Thank you very much for having published your work and for giving us the chance to comment on it.
Marina, Paula and Telma.
Dear Professor Michael Wesch
We are a group of students of the Master of Elearning Pedagogy , at the Universidade Aberta, in Portugal, and we had the opportunity to watch the video “Students Helping Students” when we studied the changes caused in education by the new network society. We considered this video very interesting because it drew our attention to the ease with which young people can create a community and engage in something as significant as helping those in need.
At a time when many people consider that, because of the isolation that the Internet causes, youth lost community values that have always existed, this video has proved the opposite. The Internet was used precisely to promote these values. This example clearly shows that YouTube can be more than a repository of entertainment videos, created and viewed only for personal satisfaction. It can be used also to appeal to the spirit of helpfulness and, given the capacity that Youtube has to influence the society, maybe this video will create replicas in other institutions. Maybe it will influence more students to help others. If this happens, then it will bring out the best of our network society.

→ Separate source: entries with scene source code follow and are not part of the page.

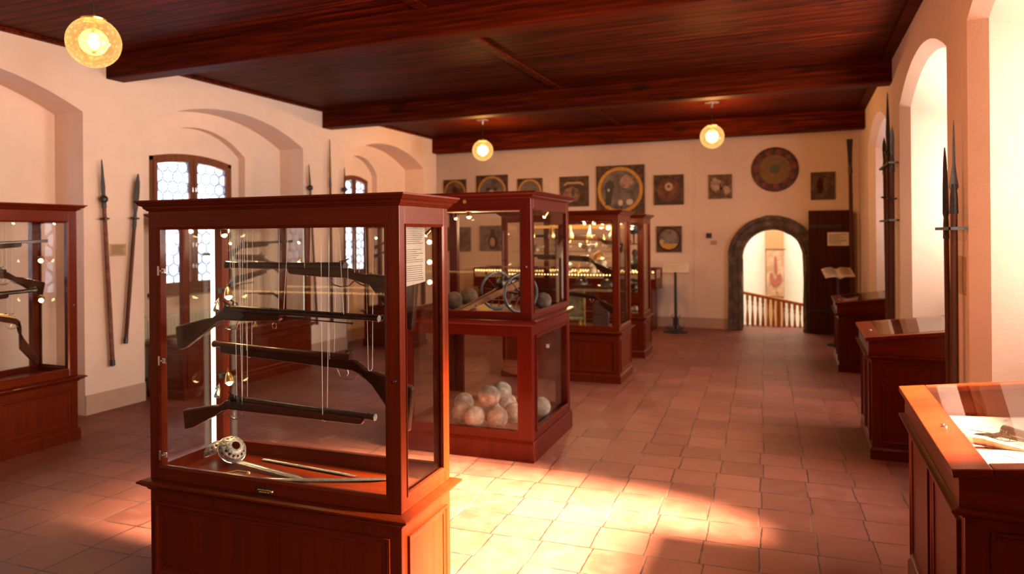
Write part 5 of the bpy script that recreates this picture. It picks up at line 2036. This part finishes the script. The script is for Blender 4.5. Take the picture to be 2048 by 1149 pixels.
def picture(label, x0, x1, z0, z1, style, seed, name='painted_target', yy=YP):
    yy = yy - 0.036 if x1 < -4.3 else yy
    w, h = x1 - x0, z1 - z0
    r = thing(name, label, 'picture', ((x0 + x1) / 2, yy, z0), 0, 'painted boards on the back wall')
    rn = random.Random(seed)
    pals = {'dark': [(0.035, 0.012, 0.008), (0.11, 0.042, 0.02), (0.26, 0.13, 0.06)],
            'mid': [(0.06, 0.022, 0.012), (0.20, 0.09, 0.045), (0.42, 0.26, 0.15)],
            'grey': [(0.08, 0.05, 0.045), (0.24, 0.17, 0.15), (0.42, 0.30, 0.24)],
            'gold': [(0.16, 0.06, 0.02), (0.34, 0.16, 0.05), (0.50, 0.28, 0.10)]}
    pals = {k_: [tuple(0.68 * c_ for c_ in cc_) for cc_ in v_] for k_, v_ in pals.items()}
    base = m_blotch('painted_board', pals['dark' if style.get('rim') else style.get('pal', 'dark')], 7 + 9 * rn.random(), 0.6, seed * 3.1)
    if style.get('round'):
        R = w / 2
        m_ = MB()
        m_.lathe([(R - 0.004, 0), (R, 0.008), (R, 0.022), (R - 0.01, 0.028)], (0, -0.001, h / 2), (0, -1, 0), 48)
        m_.build('board', base, r, 0, True)
        m_ = MB()
        m_.lathe([(R * 0.66, 0.0), (R * 0.66, 0.003)], (0, -0.0292, h / 2), (0, -1, 0), 40)
        m_.build('painted_field', m_blotch('painted_field', [(0.11, 0.045, 0.009), (0.19, 0.085, 0.018), (0.26, 0.13, 0.035)], 5, 0.6, 9), r)
        m_ = MB()
        for i in range(11):
            a = 2 * pi * i / 11 + 0.2
            rr = R * 0.80
            m_.lathe([(0.045 + 0.02 * rn.random(), 0), (0.03, 0.003)], (rr * cos(a), -0.0325, h / 2 + rr * sin(a)), (0, -1, 0), 12)
        m_.build('painted_flowers', m_blotch('painted_flowers', [(0.03, 0.015, 0.008), (0.16, 0.018, 0.012), (0.20, 0.06, 0.03)], 8, 0.6, 2), r)
        m_ = MB()
        m_.lathe([(R * 0.21, 0.0), (R * 0.21, 0.004)], (0, -0.0326, h / 2), (0, -1, 0), 32)
        m_.build('bullseye', 'black', r)
        m_ = MB()
        for i in range(5):
            a = radians(50 + 20 * i)
            m_.box(-0.018, 0.018, -0.0345, -0.0325, -0.004, 0.006, Matrix.Translation((R * 0.45 * cos(a), 0, h / 2 + R * 0.45 * sin(a))) @ Matrix.Rotation(-(a - pi / 2), 4, 'Y'))
        m_.build('painted_scroll', 'leather', r)
        return r
    m_ = MB()
    m_.box(-w / 2, w / 2, -0.028, -0.001, 0, h)
    m_.build('board', base, r, 0.003)
    R = min(w, h) / 2 * 0.94
    cz = h / 2
    if style.get('rim'):
        m_ = MB()
        m_.lathe([(R * 0.86, 0.0), (R * 0.86, 0.004), (R * 0.96, 0.009), (R, 0.005), (R, 0.0)], (0, -0.0285, cz), (0, -1, 0), 44)
        m_.build('gilt_ring', style['rim'], r, 0, True)
    if style.get('disc'):
        m_ = MB()
        m_.lathe([(R * 0.855, 0.0), (R * 0.855, 0.0055)], (0, -0.0288, cz), (0, -1, 0), 40)
        m_.build('painted_field', m_blotch('painted_field', pals[style['disc']], 6, 0.6, seed), r)
    y = -0.0345
    for (nm, mat, pts) in style.get('shapes', []):
        m_ = MB()
        for poly in pts:
            m_.prism([(a * w / 2, cz + b_ * h / 2) for a, b_ in poly], y - 0.0015, y - 0.0002, 'Y')
        m_.build(nm, mat, r)
        y -= 0.002
    return r


_crn = random.Random(77)


def circ(cx_, cz_, rx, rz_=None, n=18, j=0.0):
    rz_ = rx if rz_ is None else rz_
    j = 0.0 if j == 0 else j
    return [(cx_ + rx * cos(2 * pi * i / n) * (1 + _crn.uniform(-j, j)), cz_ + rz_ * sin(2 * pi * i / n) * (1 + _crn.uniform(-j, j))) for i in range(n)]


fig = [(-0.62, -0.62), (-0.38, -0.62), (-0.30, 0.0), (-0.22, 0.16), (-0.30, 0.34), (-0.42, 0.42), (-0.60, 0.28), (-0.68, 0.05), (-0.60, 0.0)]
st_small = dict(rim='gold', disc='mid', shapes=[('painted_figure', 'leather', [circ(0.0, 0.05, 0.22, 0.4)])])
ZP = -0.0
picture('square target with brown roundel, leftmost of the upper row on the back wall', -6.598, -6.10, 2.252, 2.757, st_small, 1)
picture('larger square target with a pale double-eyed roundel, second of the upper row', -5.877, -5.21, 2.175, 2.815,
        dict(rim='gold', disc='grey', shapes=[('painted_birds', 'leather', [circ(-0.22, 0.15, 0.15, 0.13), circ(0.22, 0.15, 0.15, 0.13)]), ('painted_figure', 'parch', [circ(0, -0.1, 0.2, 0.2)])]), 2)
picture('square target with bright golden ring and green trees, third of the upper row', -5.007, -4.501, 2.215, 2.722,
        dict(rim='gold', disc='grey', shapes=[('painted_trees', 'greencloth', [circ(-0.35, 0.1, 0.25, 0.3), circ(0.35, 0.1, 0.28, 0.3)])]), 3)
picture('dark square target with pale scroll, left of the largest picture', -4.167, -3.609, 2.165, 2.727,
        dict(pal='dark', shapes=[('painted_scroll', 'parch', [[(-0.5, 0.62), (0.5, 0.62), (0.72, 0.45), (0.6, 0.38), (0.45, 0.5), (-0.45, 0.5), (-0.6, 0.38), (-0.72, 0.45)]]),
                                 ('painted_field', m_blotch('painted_ground', [(0.12, 0.05, 0.025), (0.26, 0.13, 0.07), (0.42, 0.24, 0.14)], 9, 0.7, 6), [circ(-0.15, -0.2, 0.6, 0.5)]),
                                 ('painted_figure', 'leather', [circ(-0.05, -0.05, 0.14, 0.3)])]), 4)
picture('largest picture, black square with golden ring, dark standing figure and wreath', -3.459, -2.572, 2.0, 2.893,
        dict(rim='gold', disc='grey', shapes=[('painted_figure', 'black', [fig]), ('painted_wreath', 'greencloth', [circ(0.28, 0.32, 0.36)]), ('painted_medallion', m_blotch('rosy_medallion', [(0.20, 0.10, 0.07), (0.42, 0.24, 0.18), (0.58, 0.40, 0.32)], 14, 0.6, 3), [circ(0.28, 0.32, 0.27)]),
                                              ('painted_face', 'paper', [circ(-0.47, 0.0, 0.05, 0.06), circ(0.02, -0.52, 0.10, 0.12), circ(0.40, -0.5, 0.14, 0.12)])]), 5)
picture('dark square target with a pale ring at its centre, right of the largest picture', -2.405, -1.885, 2.155, 2.686,
        dict(pal='dark', shapes=[('painted_field', m_blotch('reddish_field', [(0.05, 0.018, 0.010), (0.15, 0.05, 0.02), (0.26, 0.11, 0.05)], 8, 0.7, 16), [circ(0, 0, 0.78)]), ('pale_ring', 'parch', [circ(0.02, 0.2, 0.28)]), ('hole', 'leather', [circ(0.0, 0.22, 0.09)])]), 6)
picture('small light-brown painted board between the round disc and the pendant lamp', -1.464, -1.075, 2.241, 2.655,
        dict(pal='mid', shapes=[('painted_sky', m_blotch('pale_sky', [(0.20, 0.10, 0.06), (0.40, 0.26, 0.17), (0.55, 0.40, 0.28)], 14, 0.7, 4), [circ(-0.35, 0.1, 0.5, 0.55, 22, 0.25), circ(0.5, -0.3, 0.35, 0.4, 18, 0.25)]), ('painted_figure', m_blotch('dark_figure', [(0.05, 0.02, 0.012), (0.12, 0.05, 0.03), (0.25, 0.12, 0.07)], 18, 0.7, 4), [circ(0.1, -0.5, 0.30, 0.42, 16, 0.25), circ(0.05, 0.0, 0.1, 0.3, 12, 0.2), circ(0.6, 0.3, 0.2, 0.35, 12, 0.3)])]), 7)
picture('large round dark target disc with yellow field above the arched doorway', -0.763, -0.018, 2.318, 3.09, dict(round=True), 8)
picture('small very dark square board above the dark door leaf', 0.16, 0.522, 2.18, 2.63,
        dict(pal='dark', shapes=[('painted_figure', 'doorwood', [circ(-0.2, 0.0, 0.28, 0.6)]), ('painted_light', m_blotch('dim_gold', [(0.08, 0.03, 0.01), (0.16, 0.07, 0.03), (0.22, 0.10, 0.04)], 12, 0.7, 5), [circ(0.25, 0.1, 0.22, 0.5)])]), 9)
picture('lower-row square target at the far left, seen through the red case', -6.551, -6.011, 1.331, 1.812, dict(pal='mid', shapes=[('painted_figure', 'leather', [circ(0.1, 0, 0.3, 0.6)])]), 10)
picture('lower-row greenish picture of a standing figure, seen through the red case', -5.81, -5.30, 1.341, 1.832,
        dict(pal='grey', shapes=[('painted_figure', 'leather', [circ(0.1, 0.45, 0.18, 0.3), circ(0.1, -0.3, 0.4, 0.6)]), ('painted_apron', 'parch', [circ(0.08, -0.3, 0.2, 0.35)])]), 11)
picture('lower-row target with a circular landscape and small pale spot, right of the aisle cases', -2.369, -1.927, 1.317, 1.779,
        dict(pal='dark', rim='stock2', disc='grey', shapes=[('painted_field', m_blotch('green_field', [(0.07, 0.06, 0.04), (0.20, 0.17, 0.12), (0.34, 0.20, 0.14)], 10, 0.7, 8), [circ(0.0, 0.1, 0.62, 0.55)]), ('painted_foreground', 'gold', [[(-0.7, -0.35), (0.7, -0.35), (0.5, -0.65), (0.0, -0.78), (-0.5, -0.65)]]),
                                               ('pale_spot', 'parch', [circ(-0.56, -0.2, 0.17, 0.19)])]), 12)
for (nm, lb, x0, x1, z0, z1, mt, ct) in (('thermostat', 'small dark thermostat box left of the arched doorway', -1.51, -1.42, 1.565, 1.65, 'black', 'thermostat'),
                                         ('wall_switch', 'small cream switch plate below the dark thermostat box', -1.435, -1.335, 1.455, 1.525, 'parch', 'switch')):
    o = thing(nm, lb, ct, ((x0 + x1) / 2, YB - 0.001, z0))
    m_ = MB()
    m_.box(-(x1 - x0) / 2, (x1 - x0) / 2, -0.025, 0, 0, z1 - z0)
    m_.build('housing', mt, o, 0.004)
    m_ = MB()
    m_.cyl((0, -0.025, (z1 - z0) / 2), (0, -0.03, (z1 - z0) / 2), 0.018, n=16)
    m_.build('knob', mt, o, 0, True)

# ---- wrought-iron reading stand
s_ = thing('reading_stand', 'wrought-iron stand with a tilted pale text board in front of the back wall', 'stand', (-1.94, 11.86, 0))
m_ = MB()
m_.lathe([(0.20, 0.0), (0.205, 0.012), (0.12, 0.03), (0.03, 0.05)], n=28)
m_.build('base', 'iron', s_, 0, True)
m_ = MB()
m_.cyl((0, 0, 0.04), (0, 0, 1.0), 0.025, 0.022, 16)
m_.build('pole', 'iron', s_, 0, True)
for k in range(4):
    a = pi / 4 + k * pi / 2
    ca, sa = cos(a), sin(a)
    m_ = MB()
    P = lambda r_, z: (r_ * ca, r_ * sa, z)
    m_.tube([P(0.025, 0.26), P(0.05, 0.20), P(0.055, 0.12), P(0.10, 0.06), P(0.15, 0.055), P(0.175, 0.08), P(0.165, 0.11), P(0.145, 0.105)], 0.007, 6)
    m_.tube([P(0.025, 0.18), P(0.05, 0.22), P(0.085, 0.235), P(0.10, 0.26), P(0.085, 0.28), P(0.07, 0.27)], 0.006, 6)
    m_.build('scroll', 'iron', s_, 0, True)
TT = Matrix.Translation((-0.0, 0.02, 1.0)) @ Matrix.Rotation(radians(52), 4, 'X')
m_ = MB()
m_.box(-0.225, 0.225, -0.02, 0.19, 0, 0.008, TT)
m_.build('text_board', 'pale_wood', s_)
m_ = MB()
m_.box(-0.22, 0.22, -0.015, 0.185, 0.0085, 0.010, TT)
sh = m_.build('text_sheet', 'paper', s_)
m_ = MB()
for a, b_, z0, z1 in text_bars(0.44, 0.2, 9, 21):
    m_.box(a - 0.22, b_ - 0.22, z0 - 0.015, z1 - 0.015, 0.0102, 0.011, TT)
m_.build('printed_lines', 'parch', sh)

# ---- open book on a stand before the dark door
s_ = thing('book_stand', 'slim dark stand in front of the dark door leaf behind the farthest desk', 'stand', (0.50, 11.20, 0))
m_ = MB()
m_.lathe([(0.16, 0.0), (0.16, 0.012), (0.03, 0.03)], n=24)
m_.build('base', 'iron', s_, 0, True)
m_ = MB()
m_.cyl((0, 0, 0.02), (0, 0, 1.01), 0.014)
m_.build('pole', 'iron', s_)
m_ = MB()
TT = Matrix.Translation((0, 0, 1.015)) @ Matrix.Rotation(radians(24), 4, 'X')
m_.box(-0.15, 0.15, -0.08, 0.12, 0, 0.01, TT)
m_.build('support_plate', 'iron', s_)
bk = thing('open_book', 'open yellowed book with curling pages resting on the slim stand by the dark door', 'book', (0.50, 11.20, 1.032), 0, None, rot=(radians(24), 0, radians(12)))
for sgn in (-1, 1):
    m_ = MB()
    N = 10
    T_, B_ = [], []
    for i in range(N + 1):
        u = i / N
        x = sgn * 0.20 * u
        z = 0.012 + 0.034 * math.sin(min(1, u * 2.2) * pi * 0.5) * (1 - 0.75 * u * u) + (0.015 * (u ** 4) if sgn > 0 else -0.01 * u ** 4)
        for lst, dz_ in ((T_, 0), (B_, -0.010 - 0.012 * (1 - u))):
            lst.append((x, z + dz_))
    m_.prism(T_ + B_[::-1], -0.13, 0.15, 'Y')
    pg_ = m_.build('pages', 'parch', bk)
    m_ = MB()
    for a, b_, z0, z1 in text_bars(0.17, 0.26, 14, 30 + sgn):
        u = 0.02 + (a + b_) / 2
        uu = min(1, u / 0.20)
        z = 0.0125 + 0.034 * math.sin(min(1, uu * 2.2) * pi * 0.5) * (1 - 0.75 * uu * uu) + (0.015 * (uu ** 4) if sgn > 0 else -0.01 * uu ** 4)
        m_.box(sgn * (a + 0.02) if sgn > 0 else -(b_ + 0.02), sgn * (b_ + 0.02) if sgn > 0 else -(a + 0.02), z0 - 0.11, z1 - 0.11, z, z + 0.0012)
    m_.build('printed_lines', 'ink', pg_)
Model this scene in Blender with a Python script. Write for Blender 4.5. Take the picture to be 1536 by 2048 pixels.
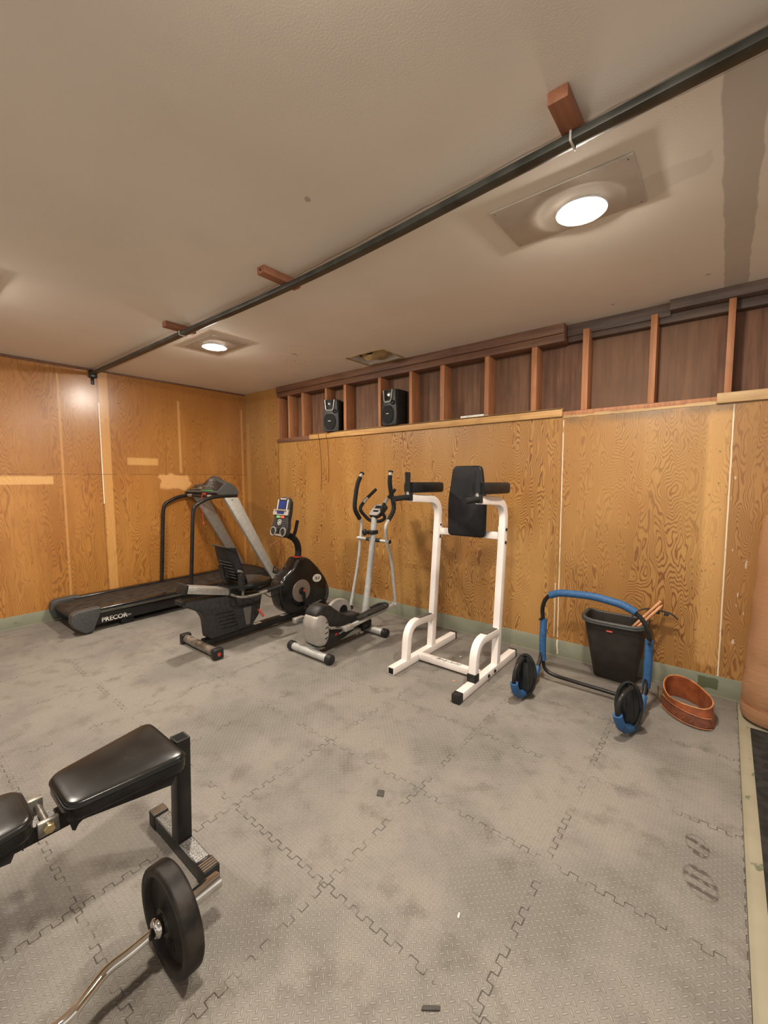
import bpy, bmesh, math, random
from mathutils import Vector, Matrix
random.seed(7)
for o in list(bpy.data.objects): bpy.data.objects.remove(o)
scene = bpy.context.scene
COL = scene.collection
PI = math.pi
R = math.radians

# ------------------------------------------------------------------ camera
cam_data = bpy.data.cameras.new('camera')
cam_data.sensor_fit = 'HORIZONTAL'; cam_data.sensor_width = 36.0
cam_data.lens = 842.67/1536*36.0
cam_data.clip_start = 0.02; cam_data.clip_end = 60
cam = bpy.data.objects.new('camera', cam_data); COL.objects.link(cam)
YAW, PITCH, ROLL = 0.6809, 0.0803, -0.0042
_d = Vector((-math.sin(YAW)*math.cos(PITCH), math.cos(YAW)*math.cos(PITCH), -math.sin(PITCH)))
_r = Vector((math.cos(YAW), math.sin(YAW), 0)); _u = _r.cross(_d)
_r2 = math.cos(ROLL)*_r + math.sin(ROLL)*_u; _u2 = -math.sin(ROLL)*_r + math.cos(ROLL)*_u
cm = Matrix((( _r2.x, _u2.x, -_d.x, 5.5286), (_r2.y, _u2.y, -_d.y, -3.5929), (_r2.z, _u2.z, -_d.z, 1.5), (0,0,0,1)))
cam.matrix_world = cm
scene.camera = cam

# ------------------------------------------------------------------ world (added fill light brightening the ceiling through the room ends left open), exposure
WORLD_STRENGTH = 0.33
w = bpy.data.worlds.new('world'); scene.world = w; w.use_nodes = True
w.node_tree.nodes['Background'].inputs[0].default_value = (1.0, 0.92, 0.84, 1)
w.node_tree.nodes['Background'].inputs[1].default_value = WORLD_STRENGTH
scene.view_settings.view_transform = 'Standard'
scene.view_settings.look = 'None'
scene.view_settings.gamma = 1
scene.view_settings.use_curve_mapping = False
scene.view_settings.exposure = 1.42
LAMP_STRENGTH = 300.0
LAMP_COLOR = (1.0, 0.90, 0.775, 1)
CEIL_Z = 2.72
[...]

Congratulations for your initiative.
Ana, Isabel, Emanuel and Manuel
Hi, Prof. Wesch
We are five students of a master degree in E-Learning Pedagogy, in Universidade Aberta, Portugal.
We analyzed some of your videos and we focused on the following questions: the social function of education in the network society, the recovery of the community dimension of education and its relationship with the notion of self-training.
We have watched and analyzed your video Students helping students , which we found to be an interesting way of recording and advertising a school project. This video shows the immense potential of YouTube as a tool to broadcast not only the project but the message within, making a statement for both the youth and the teachers. This is also a way to make everyone involved (the students as actors) heroes by their own right. We can see that YouTube is consciously used to generate a movement of social and civic consciousness, because the author and the students know that this media has a wider audience throughout the globe and it is very likely that young people will watch and share the videos. Based in these assumptions they may mobilize the youth globally to solve a socio-economic problem that affects them and which can be solved by themselves. By doing so they take on the initiative and the responsibility of solving this problem and present themselves as examples to follow.